The US Navy’s newest aircraft carrier, USS Gerald R. Ford, is the largest aircraft carrier ever built and, at over $13 billion, is also the most expensive. Nevertheless, because of problems with mission-critical systems, the ship has been referred to by one critic as nothing more than a “nuclear-powered berthing barge.”
Unfortunately, a recent GAO report on unaccounted maintenance costs suggests that the Ford may not be so great as a berthing barge either. The problem? The toilets and the entire sewage system tends to get easily clogged. When this happens, the Navy has to flush the system with acid to clear it at a reported cost of $400,000. How often does this happen? The GAO says that the Navy cannot say.
From the report: According to fleet maintenance officials, while each acid flush costs about $400,000, the Navy has yet to determine how often and for how many ships this action will need to be repeated, making the full cost impact difficult to quantify.
The GAO uses the costly clogged sewage system as one example of “underestimated sustainment costs” contributing to a total of $130 billion of additional costs across six shipbuilding programs.

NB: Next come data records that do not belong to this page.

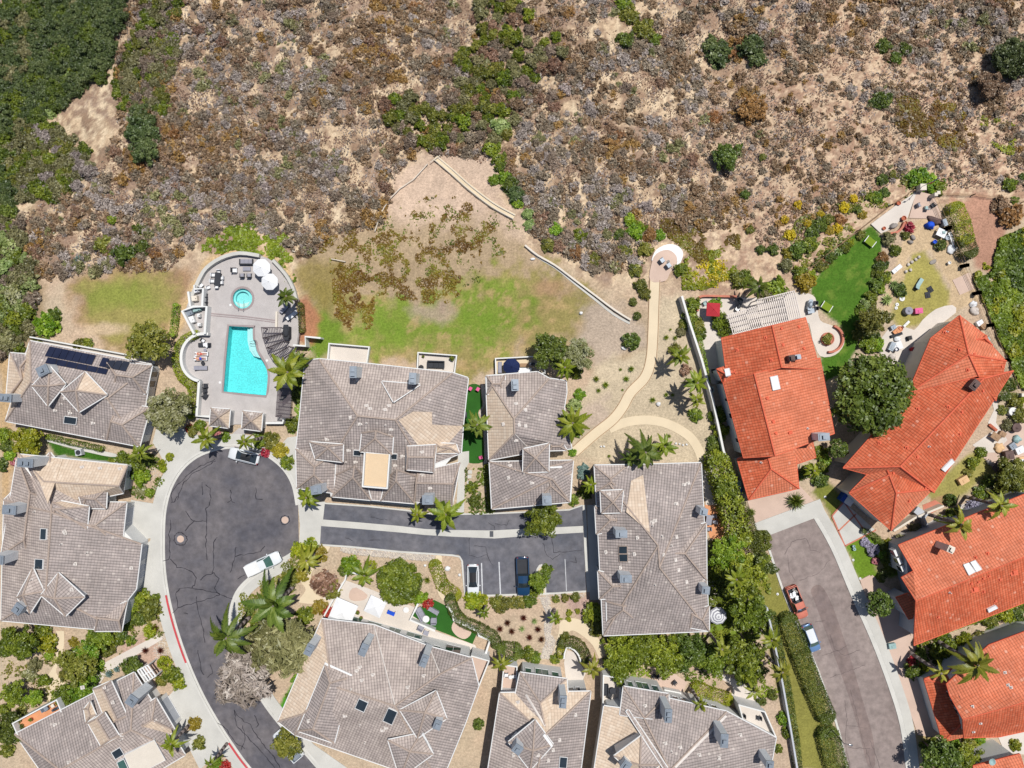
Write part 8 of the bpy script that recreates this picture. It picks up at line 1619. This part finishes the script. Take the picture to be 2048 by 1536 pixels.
# ------------------------------------------------------------------ ground cover
ground_cover('ice_plant_mat', [(760,470),(800,420),(870,390),(930,400),(960,440),(1000,470),(1010,510),(960,540),(890,575),(840,600),(760,590),(700,560),(690,520)], 'ice', 'rusty ice plant creeping over the soil above the lawn', 46, .1, 22, .2, .18, 2); ground_cover('ice_plant_mat', [(740,480),(800,420),(880,395),(960,420),(1040,440),(1030,500),(960,560),(840,590),(740,580),(700,540)], 'green', 'green ice plant tufts above the lawn', 22, .24, 18, .18, .18, 30); ground_cover('ice_plant_mat', [(640,490),(720,450),(800,470),(820,540),(780,590),(720,570),(660,540)], 'ice', 'olive brown ice plant mat left of the stairway', 40, .12, 20, .24, .18, 3); ground_cover('ice_plant_mat', [(665,560),(720,540),(750,600),(745,650),(700,660),(668,620)], 'ice', 'dark ice plant patch at the left end of the lawn', 60, -.05, 18, .24, .2, 4); ground_cover('ice_plant_mat', [(840,560),(900,540),(930,570),(900,610),(850,600)], 'ice', 'small ice plant patch on the upper lawn edge', 40, .0, 24, .24, .18, 5)
ground_cover('ice_plant_mat', [(405,500),(440,455),(520,445),(575,470),(585,520),(592,560),(578,565),(555,520),(520,505),(470,498),(425,510)], 'icegreen', 'green ground cover round the north of the pool', 80, -.25, 20, .26, .22, 6); ground_cover('ice_plant_mat', [(1320,445),(1400,430),(1470,440),(1480,490),(1455,530),(1400,520),(1370,500),(1340,470)], 'ice', 'brown ice plant mat above the viewpoint', 50, -.08, 34, .26, .25, 7); ground_cover('yellow_flower_mat', [(1360,530),(1400,500),(1460,510),(1480,545),(1440,560),(1400,580),(1370,580)], 'lime', 'lime flowering mat right of the viewpoint', 60, -.12, 30, .24, .3, 8); ground_cover('yellow_flower_mat', [(1380,530),(1450,520),(1475,550),(1440,575),(1390,570)], 'yellow', 'yellow flowers in the mat right of the viewpoint', 40, .08, 20, .2, .35, 9)
ground_cover('ice_plant_mat', [(1795,200),(1830,190),(1855,240),(1850,270),(1815,275),(1790,240)], 'ice', 'left ochre ice plant patch on the bare slope', 60, -.15, 26, .26, .3, 10); ground_cover('ice_plant_mat', [(1855,215),(1890,185),(1925,225),(1955,290),(1940,325),(1905,300),(1870,280)], 'ice', 'large ochre ice plant patch on the bare slope', 60, -.18, 30, .26, .3, 11); ground_cover('ice_plant_mat', [(1955,235),(2000,232),(2030,260),(2020,310),(1985,285)], 'icegreen', 'right ochre ice plant patch on the bare slope', 40, .0, 26, .26, .3, 12)
ground_cover('ivy_bank', [(1945,560),(1985,540),(2000,480),(2060,455),(2060,780),(2040,770),(2010,700),(1975,620)], 'green', 'dense green ivy bank at the right edge', 190, -.9, 40, .3, .6, 13); ground_cover('ivy_bank', [(1945,560),(2000,480),(2060,455),(2060,780),(2010,700)], 'lime', 'paler fresh leaves in the ivy bank at the right edge', 80, .05, 26, .3, .9, 44); ground_cover('ivy_bank', [(2000,480),(2060,455),(2060,600),(2010,560)], 'dark', 'darker leaves in the ivy bank at the right edge', 90, -.1, 40, .3, .9, 14)
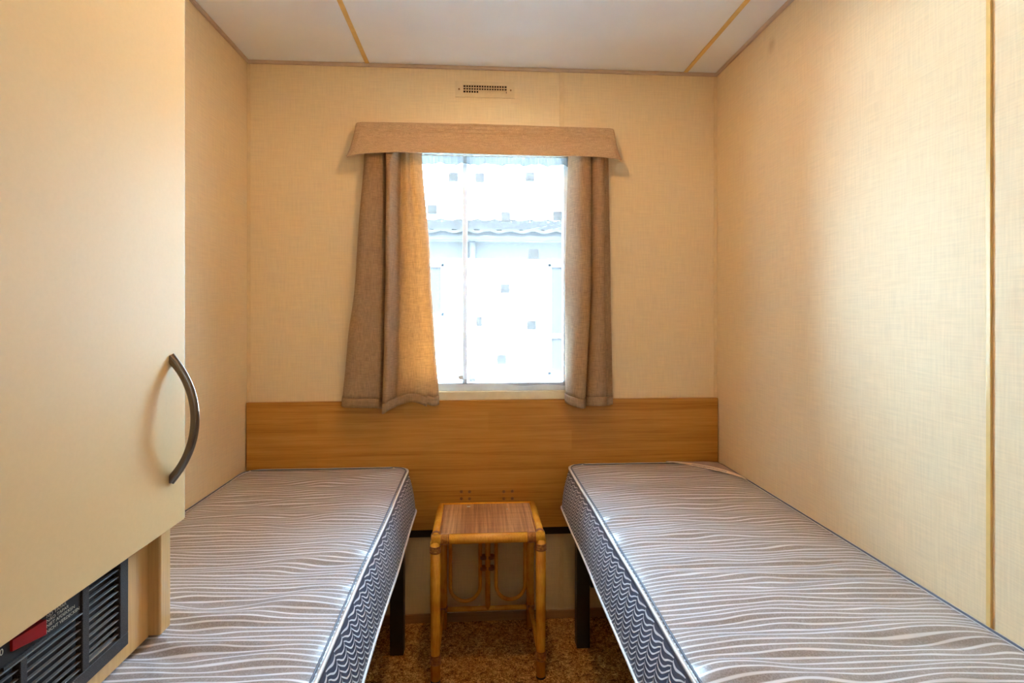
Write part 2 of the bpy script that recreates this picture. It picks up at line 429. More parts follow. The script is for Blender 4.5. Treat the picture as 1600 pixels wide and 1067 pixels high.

This might be understandable if it was a new problem. The Ford, after all, is not expected to ready for her first deployment until 2022, or possibly 2024. The Ford is, however, not the first US carrier with these toilet problems.
Over 8 years ago, we posted about similar toilet issues on the last Nimitz Class carrier, the USS George H.W. Bush. From our post of October 2011: Since it deployed in May, the new carrier has suffered from widespread plumbing failures, which, at times, rendered the entire ship without a single working head. With remarkable understatement, the crew has complained that the lack of toilets has “affected their morale, health and job performance.” The problem has been ongoing for six months. The Navy is blaming the sailors, who are blaming the design of the vacuum toilet system.
So apparently, the sewage system problems on the USS George H.W. Bush are now shared with the USS Gerald R. Ford, and, no doubt, the follow-on ships of her class.
The US Navy needs to stop contracting on a cost plus basis. And then not take acceptance until the thing works properly. Right now they need to give it back to Northrup Grumman and not give them another penny on future contracts until everything passes a stringent sea trials over an extended at sea period, not this out and in 2 days later and call it good.
If clogged toilets are not in the picture, it must not be a boat.
More seriously: curious to know if acid wash is due to flushing with salt water, the old urine crystallization problem? Surely not?
The system is described as based on the toilet and sewage systems found on commercial airliners, just scaled up for 4,000 users.
Back when I was aboard Ike, the Hull Techs had to periodically use a special power washer to flush out the plumbing when it clogged. Part of the problem is moving sewage effectively when you cannot use a simple gravity feed. A lot of sewage tends to remain in certain pipes depending on the ship’s trim. Sloshing in those same pipes during rough seas can create water hammers strong enough to rupture the pipe.
Big problems need big solutions, but half-baked solutions are no solution at all. Add the Ford’s flukey sewage system to her Catapult, arresting gear, weapons elevators, and other problems on supposedly advanced shipboard systems.